On a human level, I also just believe that our obsession with work has led to the tragic condemnation of the worst off in society. I remember hearing people telling me to work hard or I'll end up homeless, implying that people who experience homelessness are lazy and deserve their situation. This has always been a tragic way of looking at things to me. From my perspective, there's absolutely nothing a person can do, as long as they're not hurting anyone, that would make me think they don't deserve to eat three meals a day, sleep on a bed, and be treated for their illnesses. We Americans live in the wealthiest country that has ever existed in human history. The idea that a person who has never hurt a fly deserves to suffer hunger, homelessness, and sickness simply because they're lazy is morally unconscionable to me. And yet we let them suffer unless they agree to sacrifice long hours doing something they hate to generate products/services that will never be consumed.
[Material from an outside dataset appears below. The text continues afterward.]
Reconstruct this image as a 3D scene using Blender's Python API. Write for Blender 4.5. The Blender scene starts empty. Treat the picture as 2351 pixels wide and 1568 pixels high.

The worst part is that many of these people, who work jobs that don't contribute to society and in some cases detract from society, look down on those who don't work. Rather than encourage the “lazy” homeless person to find a menial job as well, wouldn't it be better if in the richest country in the world, neither person had to do menial work and both were able to live with the most basic essentials anyway?

We need to stop measuring our value as a society by our jobs and GDP numbers, and start measuring our value by how well we treat the most vulnerable in society.